U.S. President Barack Obama thanked Pope Francis in a nationally televised address Wednesday for help the pope gave in facilitating the beginning of normalization in relations between the United States and Cuba.
The pontiff, Obama said, wrote personally to both Obama and Cuban President Raul Castro urging them to find a way to resolve Cuba's imprisonment of U.S. citizen Alan Gross.
"His Holiness Pope Francis issued a personal appeal to me and to Cuba's President Raul Castro urging us to resolve Alan's case," Obama said.
Later in the address, Obama thanked Francis for his example.
"In particular," Obama said, "I want to thank His Holiness Pope Francis, whose moral example shows us the importance of pursuing the world as it should be, rather than simply settling for the world as it is."
Gross, a subcontractor for the U.S. Agency for International Development, was arrested in Cuba in 2009 on charges of illegally bringing technological equipment into the country without proper authorization.
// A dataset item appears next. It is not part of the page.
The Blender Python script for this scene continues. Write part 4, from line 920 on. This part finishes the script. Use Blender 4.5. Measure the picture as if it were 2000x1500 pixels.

As part of a new rapprochement between the U.S. and Cuba, he returned to the U.S. on Wednesday.
The Obama administration announced earlier Wednesday that it was widely revising U.S. policy toward Cuba and "immediately" beginning discussion on normalizing diplomatic relations with the country, which were severed in 1961.
The Vatican's Secretariat of State issued a statement after Obama's speech Wednesday expressing "warm congratulations for the historic decision taken by the Governments of the United States of America and Cuba to establish diplomatic relations, with the aim of overcoming, in the interest of the citizens of both countries, the difficulties which have marked their recent history."
Francis, said the statement, had written letters to both Obama and Castro "and invited them to resolve humanitarian questions of common interest, including the situation of certain prisoners, in order to initiate a new phase in relations between the two Parties."
"The Holy See received Delegations of the two countries in the Vatican last October and provided its good offices to facilitate a constructive dialogue on delicate matters, resulting in solutions acceptable to both Parties," the statement continued.
"The Holy See will continue to assure its support for initiatives which both nations will undertake to strengthen their bilateral relations and promote the wellbeing of their respective citizens," it concluded.
While the Obama administration does not plan at this point to lift the long-standing U.S. economic embargo on Cuba, which would take an act of Congress, it is planning to reopen an embassy in the Cuban capital of Havana.
According to a fact sheet published by the White House, the change in policy will also allow U.S. citizens to send more money to Cuba on a monthly basis.
Beyond seeking to reopen the U.S. embassy, Obama said Wednesday that he had directed the State Department to review its inclusion of Cuba on a list of state sponsors of terrorism and had taken steps to increase the flow of travel and information between the countries.
"These 50 years have shown that isolation has not worked," Obama said. "It's time for a new approach."
Although it remains unknown exactly how Francis approached Obama, it's possible the two spoke about Cuba during the president's visit to the Vatican in March.
Francis, an Argentine native, is the first pope from the Americas.
U.S.-Vatican collaboration in geopolitical affairs is not unprecedented: Pope John Paul II and President Ronald Reagan are known to have corresponded several times in the 1980s, particularly about communist-era Poland, John Paul II's native country.